Goal of the exercise » Check each line below for the word "pixels", and copy those that have it.

--- START ---

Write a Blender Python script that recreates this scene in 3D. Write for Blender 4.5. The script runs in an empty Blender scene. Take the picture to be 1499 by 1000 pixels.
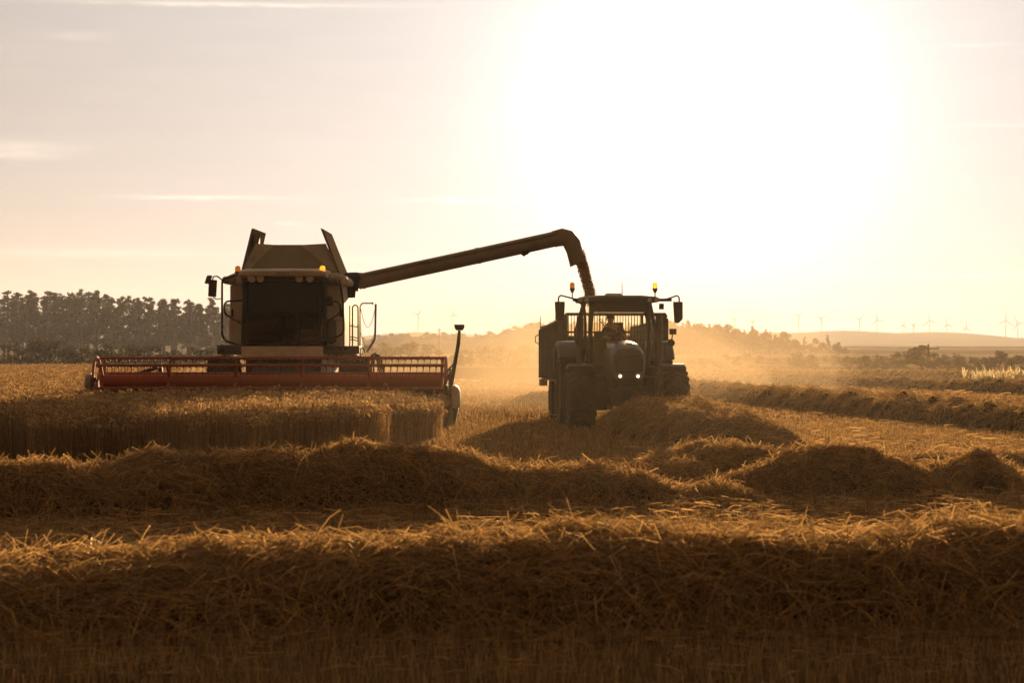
import bpy, math, random
import numpy as np
from mathutils import Vector, Matrix
R = math.radians
random.seed(7)
rng = np.random.default_rng(11)

# ---------------------------------------------------------------- camera, world, sun, exposure
sc = bpy.context.scene
col = sc.collection
CAM_H = 1.75
F = 3540.0                                   # focal length in photo pixels (photo is 1499 wide)
cam_d = bpy.data.cameras.new('camera')
cam_d.sensor_width = 36.0
cam_d.lens = 36.0 * F / 1499.0
cam_d.clip_start = 0.5
cam_d.clip_end = 60000
cam_d.dof.use_dof = True
cam_d.dof.focus_distance = 57.0
cam_d.dof.aperture_fstop = 4.5
cam = bpy.data.objects.new('camera', cam_d)
col.objects.link(cam)
cam.location = (0, 0, CAM_H)
cam.rotation_euler = (R(90) + math.atan(20 / F), 0, 0)
sc.camera = cam

SUN_EL, SUN_AZ = R(5.8), R(4.5)              # azimuth to the right of the view direction (+Y)
SUN_DIR = Vector((math.sin(SUN_AZ) * math.cos(SUN_EL), math.cos(SUN_AZ) * math.cos(SUN_EL), math.sin(SUN_EL)))

world = bpy.data.worlds.new('World')
sc.world = world
world.use_nodes = True
wn, wl = world.node_tree.nodes, world.node_tree.links
wn.clear()
w_out = wn.new('ShaderNodeOutputWorld')
w_bg = wn.new('ShaderNodeBackground')
w_bg.inputs['Strength'].default_value = 0.05
sky = wn.new('ShaderNodeTexSky')
sky.sky_type = 'NISHITA'
sky.sun_disc = False
sky.sun_elevation = SUN_EL
sky.sun_rotation = SUN_AZ
sky.air_density = 1.0
sky.dust_density = 1.5
sky.ozone_density = 1.0


def wmath(op, a, b=None, c=None):
    n = wn.new('ShaderNodeMath')
    n.operation = op
    for i, x in enumerate((a, b, c)):
        if x is None:
            continue
        if isinstance(x, (int, float)):
            n.inputs[i].default_value = x
        else:
            wl.new(x, n.inputs[i])
    return n.outputs[0]


def wmix(kind, fac, a, b):
    n = wn.new('ShaderNodeMix')
    n.data_type = 'RGBA'
    n.blend_type = kind
    n.clamp_result = False
    for i, x in ((0, fac), (6, a), (7, b)):
        if isinstance(x, (int, float)):
            n.inputs[i].default_value = x
        elif isinstance(x, tuple):
            n.inputs[i].default_value = (*x, 1)
        else:
            wl.new(x, n.inputs[i])
    return n.outputs[2]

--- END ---

Answer to this problem »
Write a Blender Python script that recreates this scene in 3D. Write for Blender 4.5. The script runs in an empty Blender scene. Take the picture to be 1499 by 1000 pixels.
F = 3540.0                                   # focal length in photo pixels (photo is 1499 wide)